### Work to do
Extract, unchanged, every line from the top of the material below through the line with "tag(o, lb, 'rock", and no more.

### Provided data

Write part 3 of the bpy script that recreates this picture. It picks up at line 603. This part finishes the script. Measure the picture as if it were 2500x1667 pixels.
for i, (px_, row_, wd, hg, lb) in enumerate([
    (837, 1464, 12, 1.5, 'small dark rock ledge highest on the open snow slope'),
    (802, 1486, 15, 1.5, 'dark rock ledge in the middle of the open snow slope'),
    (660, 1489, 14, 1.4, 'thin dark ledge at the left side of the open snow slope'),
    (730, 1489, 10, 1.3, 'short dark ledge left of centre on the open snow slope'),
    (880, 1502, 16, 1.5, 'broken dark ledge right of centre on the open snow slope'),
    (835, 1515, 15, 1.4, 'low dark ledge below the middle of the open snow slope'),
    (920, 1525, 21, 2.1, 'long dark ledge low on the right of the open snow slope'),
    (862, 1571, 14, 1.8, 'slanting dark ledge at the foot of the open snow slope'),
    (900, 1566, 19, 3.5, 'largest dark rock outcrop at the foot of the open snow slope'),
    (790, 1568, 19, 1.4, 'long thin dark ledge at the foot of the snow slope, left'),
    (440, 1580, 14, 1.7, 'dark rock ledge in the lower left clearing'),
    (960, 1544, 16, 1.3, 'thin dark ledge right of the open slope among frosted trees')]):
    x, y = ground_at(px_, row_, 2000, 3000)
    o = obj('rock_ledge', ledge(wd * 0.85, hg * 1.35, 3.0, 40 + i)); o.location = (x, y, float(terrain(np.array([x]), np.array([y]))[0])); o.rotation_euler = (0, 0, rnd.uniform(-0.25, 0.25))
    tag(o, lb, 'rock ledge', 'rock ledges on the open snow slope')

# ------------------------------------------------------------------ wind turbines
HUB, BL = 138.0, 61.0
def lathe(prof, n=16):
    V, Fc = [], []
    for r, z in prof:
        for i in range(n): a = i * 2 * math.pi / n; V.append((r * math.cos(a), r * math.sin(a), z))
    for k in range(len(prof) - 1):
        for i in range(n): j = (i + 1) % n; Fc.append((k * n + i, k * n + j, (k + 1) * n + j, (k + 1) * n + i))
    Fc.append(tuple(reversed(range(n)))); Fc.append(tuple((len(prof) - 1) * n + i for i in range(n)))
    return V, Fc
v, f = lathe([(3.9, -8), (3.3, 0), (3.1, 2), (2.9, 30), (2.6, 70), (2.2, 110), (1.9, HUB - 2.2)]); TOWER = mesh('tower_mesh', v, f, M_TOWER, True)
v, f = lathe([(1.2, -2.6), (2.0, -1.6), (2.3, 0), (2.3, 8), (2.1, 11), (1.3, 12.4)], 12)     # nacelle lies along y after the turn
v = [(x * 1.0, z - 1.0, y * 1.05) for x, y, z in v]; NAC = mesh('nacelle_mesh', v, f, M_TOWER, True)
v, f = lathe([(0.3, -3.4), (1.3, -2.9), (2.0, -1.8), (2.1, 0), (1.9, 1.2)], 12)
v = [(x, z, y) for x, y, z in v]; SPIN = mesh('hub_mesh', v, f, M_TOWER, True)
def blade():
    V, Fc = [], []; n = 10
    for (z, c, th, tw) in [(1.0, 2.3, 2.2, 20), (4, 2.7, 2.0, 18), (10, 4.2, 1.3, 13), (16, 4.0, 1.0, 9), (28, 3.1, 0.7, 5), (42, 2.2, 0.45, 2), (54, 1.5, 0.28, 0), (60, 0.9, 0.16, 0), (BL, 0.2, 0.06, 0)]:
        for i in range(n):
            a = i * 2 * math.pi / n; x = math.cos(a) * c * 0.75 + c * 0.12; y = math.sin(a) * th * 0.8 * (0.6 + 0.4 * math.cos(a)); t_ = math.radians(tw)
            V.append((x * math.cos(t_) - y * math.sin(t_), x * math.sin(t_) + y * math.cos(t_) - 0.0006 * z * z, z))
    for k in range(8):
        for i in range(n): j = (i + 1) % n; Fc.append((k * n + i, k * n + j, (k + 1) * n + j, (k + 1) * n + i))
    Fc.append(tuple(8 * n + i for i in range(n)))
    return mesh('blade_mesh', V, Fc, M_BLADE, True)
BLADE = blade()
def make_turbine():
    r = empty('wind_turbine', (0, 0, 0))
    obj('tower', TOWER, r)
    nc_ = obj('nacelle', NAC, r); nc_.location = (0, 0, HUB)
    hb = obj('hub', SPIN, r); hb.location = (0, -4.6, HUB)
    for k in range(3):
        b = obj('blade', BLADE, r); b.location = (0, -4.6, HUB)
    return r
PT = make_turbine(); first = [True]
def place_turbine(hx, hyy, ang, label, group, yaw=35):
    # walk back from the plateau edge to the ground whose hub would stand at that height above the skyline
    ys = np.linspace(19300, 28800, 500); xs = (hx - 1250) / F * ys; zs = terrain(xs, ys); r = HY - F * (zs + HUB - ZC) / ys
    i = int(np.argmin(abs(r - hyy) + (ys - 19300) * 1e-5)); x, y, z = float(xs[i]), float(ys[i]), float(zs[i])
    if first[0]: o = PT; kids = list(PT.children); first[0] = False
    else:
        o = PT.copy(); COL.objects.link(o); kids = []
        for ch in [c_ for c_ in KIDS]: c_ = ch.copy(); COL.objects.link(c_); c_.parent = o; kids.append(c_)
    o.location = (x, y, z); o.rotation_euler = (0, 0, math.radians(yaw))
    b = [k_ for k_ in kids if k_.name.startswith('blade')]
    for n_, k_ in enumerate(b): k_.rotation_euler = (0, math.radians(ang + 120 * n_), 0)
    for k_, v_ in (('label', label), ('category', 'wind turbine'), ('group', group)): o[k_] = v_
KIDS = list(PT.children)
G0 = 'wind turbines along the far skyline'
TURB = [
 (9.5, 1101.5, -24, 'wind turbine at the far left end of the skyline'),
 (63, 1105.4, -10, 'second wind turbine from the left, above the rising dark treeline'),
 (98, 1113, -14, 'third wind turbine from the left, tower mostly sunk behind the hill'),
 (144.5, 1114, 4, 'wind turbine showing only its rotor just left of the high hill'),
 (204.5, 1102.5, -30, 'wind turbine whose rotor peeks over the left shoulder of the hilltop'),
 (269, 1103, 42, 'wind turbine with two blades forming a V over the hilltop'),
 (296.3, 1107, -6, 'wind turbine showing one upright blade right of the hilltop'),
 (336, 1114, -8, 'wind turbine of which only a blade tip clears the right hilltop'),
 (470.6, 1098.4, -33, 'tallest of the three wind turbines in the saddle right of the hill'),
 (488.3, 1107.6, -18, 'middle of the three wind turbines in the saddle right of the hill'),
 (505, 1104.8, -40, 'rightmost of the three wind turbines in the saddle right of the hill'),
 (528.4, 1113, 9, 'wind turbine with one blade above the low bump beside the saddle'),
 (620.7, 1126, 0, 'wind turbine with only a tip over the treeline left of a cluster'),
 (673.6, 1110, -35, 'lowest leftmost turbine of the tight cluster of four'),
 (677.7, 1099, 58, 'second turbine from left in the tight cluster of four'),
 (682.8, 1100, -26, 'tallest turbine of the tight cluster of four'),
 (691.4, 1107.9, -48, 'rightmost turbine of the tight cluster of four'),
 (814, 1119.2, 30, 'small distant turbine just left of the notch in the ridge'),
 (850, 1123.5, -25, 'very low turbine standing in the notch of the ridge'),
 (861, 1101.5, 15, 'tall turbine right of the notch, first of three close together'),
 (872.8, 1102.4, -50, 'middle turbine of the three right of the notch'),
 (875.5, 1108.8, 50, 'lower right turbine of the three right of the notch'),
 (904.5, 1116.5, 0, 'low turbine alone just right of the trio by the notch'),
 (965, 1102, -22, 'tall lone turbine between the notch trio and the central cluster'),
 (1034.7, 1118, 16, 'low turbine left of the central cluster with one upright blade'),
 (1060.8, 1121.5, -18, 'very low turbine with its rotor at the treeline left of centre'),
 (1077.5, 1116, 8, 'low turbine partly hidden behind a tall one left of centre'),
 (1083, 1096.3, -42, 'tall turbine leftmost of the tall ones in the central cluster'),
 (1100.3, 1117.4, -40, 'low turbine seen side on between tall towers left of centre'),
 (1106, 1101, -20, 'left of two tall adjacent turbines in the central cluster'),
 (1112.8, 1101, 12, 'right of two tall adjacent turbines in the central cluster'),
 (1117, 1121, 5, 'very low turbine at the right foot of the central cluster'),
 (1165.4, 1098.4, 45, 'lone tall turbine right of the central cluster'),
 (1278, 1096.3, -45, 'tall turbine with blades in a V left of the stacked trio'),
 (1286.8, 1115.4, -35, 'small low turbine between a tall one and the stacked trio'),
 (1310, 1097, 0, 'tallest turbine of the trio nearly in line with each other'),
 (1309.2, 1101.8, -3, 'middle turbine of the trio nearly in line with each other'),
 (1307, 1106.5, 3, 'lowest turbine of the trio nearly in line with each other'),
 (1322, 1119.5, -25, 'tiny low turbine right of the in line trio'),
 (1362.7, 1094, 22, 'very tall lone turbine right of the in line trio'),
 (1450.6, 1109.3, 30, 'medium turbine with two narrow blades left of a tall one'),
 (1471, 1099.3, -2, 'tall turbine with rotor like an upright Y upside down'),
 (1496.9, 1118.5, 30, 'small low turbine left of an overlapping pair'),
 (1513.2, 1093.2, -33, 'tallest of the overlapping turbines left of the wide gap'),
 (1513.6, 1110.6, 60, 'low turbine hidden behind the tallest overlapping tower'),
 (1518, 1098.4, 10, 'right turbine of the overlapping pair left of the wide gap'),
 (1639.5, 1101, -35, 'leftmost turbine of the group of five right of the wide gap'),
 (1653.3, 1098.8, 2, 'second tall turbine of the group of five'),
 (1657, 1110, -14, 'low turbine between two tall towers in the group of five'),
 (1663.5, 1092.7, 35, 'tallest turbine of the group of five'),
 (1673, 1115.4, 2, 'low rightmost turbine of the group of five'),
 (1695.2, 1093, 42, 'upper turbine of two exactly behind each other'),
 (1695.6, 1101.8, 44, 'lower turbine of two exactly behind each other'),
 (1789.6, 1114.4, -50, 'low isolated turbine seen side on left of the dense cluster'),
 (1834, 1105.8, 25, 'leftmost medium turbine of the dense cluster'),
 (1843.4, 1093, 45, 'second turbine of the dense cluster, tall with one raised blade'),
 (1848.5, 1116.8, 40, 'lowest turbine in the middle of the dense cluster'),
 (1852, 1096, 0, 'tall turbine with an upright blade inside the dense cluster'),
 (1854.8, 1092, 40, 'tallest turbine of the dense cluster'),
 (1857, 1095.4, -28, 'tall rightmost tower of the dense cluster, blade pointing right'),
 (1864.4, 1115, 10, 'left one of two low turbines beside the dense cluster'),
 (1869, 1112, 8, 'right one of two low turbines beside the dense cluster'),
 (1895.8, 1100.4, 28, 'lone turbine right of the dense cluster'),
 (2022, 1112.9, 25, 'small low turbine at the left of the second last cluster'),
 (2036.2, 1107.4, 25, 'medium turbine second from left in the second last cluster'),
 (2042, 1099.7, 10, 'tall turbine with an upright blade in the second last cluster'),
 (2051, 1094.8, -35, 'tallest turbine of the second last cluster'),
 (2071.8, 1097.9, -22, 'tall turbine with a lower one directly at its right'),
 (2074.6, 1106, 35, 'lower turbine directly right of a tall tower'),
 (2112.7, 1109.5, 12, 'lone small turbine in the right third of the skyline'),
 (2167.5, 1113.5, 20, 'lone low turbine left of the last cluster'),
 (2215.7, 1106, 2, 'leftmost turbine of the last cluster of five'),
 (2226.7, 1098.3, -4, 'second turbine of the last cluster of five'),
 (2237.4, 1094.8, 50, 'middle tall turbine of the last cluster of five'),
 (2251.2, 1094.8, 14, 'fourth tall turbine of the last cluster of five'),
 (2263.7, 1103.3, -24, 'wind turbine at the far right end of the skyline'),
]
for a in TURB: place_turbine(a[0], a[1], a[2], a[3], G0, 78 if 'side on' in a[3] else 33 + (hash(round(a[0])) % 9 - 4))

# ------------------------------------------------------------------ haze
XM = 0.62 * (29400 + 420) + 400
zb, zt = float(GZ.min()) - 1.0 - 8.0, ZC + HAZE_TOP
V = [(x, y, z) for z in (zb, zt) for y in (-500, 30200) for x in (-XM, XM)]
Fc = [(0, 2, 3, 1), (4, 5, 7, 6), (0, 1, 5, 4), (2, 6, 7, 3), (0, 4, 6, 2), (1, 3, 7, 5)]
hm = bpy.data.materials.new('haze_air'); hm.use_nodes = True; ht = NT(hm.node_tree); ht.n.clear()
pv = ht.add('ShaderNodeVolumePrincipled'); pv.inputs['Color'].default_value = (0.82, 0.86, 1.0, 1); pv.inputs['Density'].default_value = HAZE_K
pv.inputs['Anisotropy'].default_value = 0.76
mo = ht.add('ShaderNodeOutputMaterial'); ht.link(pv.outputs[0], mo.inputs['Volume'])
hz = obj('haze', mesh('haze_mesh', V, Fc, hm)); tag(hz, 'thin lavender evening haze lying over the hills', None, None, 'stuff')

### Problem solution
Write part 3 of the bpy script that recreates this picture. It picks up at line 603. This part finishes the script. Measure the picture as if it were 2500x1667 pixels.
for i, (px_, row_, wd, hg, lb) in enumerate([
    (837, 1464, 12, 1.5, 'small dark rock ledge highest on the open snow slope'),
    (802, 1486, 15, 1.5, 'dark rock ledge in the middle of the open snow slope'),
    (660, 1489, 14, 1.4, 'thin dark ledge at the left side of the open snow slope'),
    (730, 1489, 10, 1.3, 'short dark ledge left of centre on the open snow slope'),
    (880, 1502, 16, 1.5, 'broken dark ledge right of centre on the open snow slope'),
    (835, 1515, 15, 1.4, 'low dark ledge below the middle of the open snow slope'),
    (920, 1525, 21, 2.1, 'long dark ledge low on the right of the open snow slope'),
    (862, 1571, 14, 1.8, 'slanting dark ledge at the foot of the open snow slope'),
    (900, 1566, 19, 3.5, 'largest dark rock outcrop at the foot of the open snow slope'),
    (790, 1568, 19, 1.4, 'long thin dark ledge at the foot of the snow slope, left'),
    (440, 1580, 14, 1.7, 'dark rock ledge in the lower left clearing'),
    (960, 1544, 16, 1.3, 'thin dark ledge right of the open slope among frosted trees')]):
    x, y = ground_at(px_, row_, 2000, 3000)
    o = obj('rock_ledge', ledge(wd * 0.85, hg * 1.35, 3.0, 40 + i)); o.location = (x, y, float(terrain(np.array([x]), np.array([y]))[0])); o.rotation_euler = (0, 0, rnd.uniform(-0.25, 0.25))
    tag(o, lb, 'rock ledge', 'rock ledges on the open snow slope')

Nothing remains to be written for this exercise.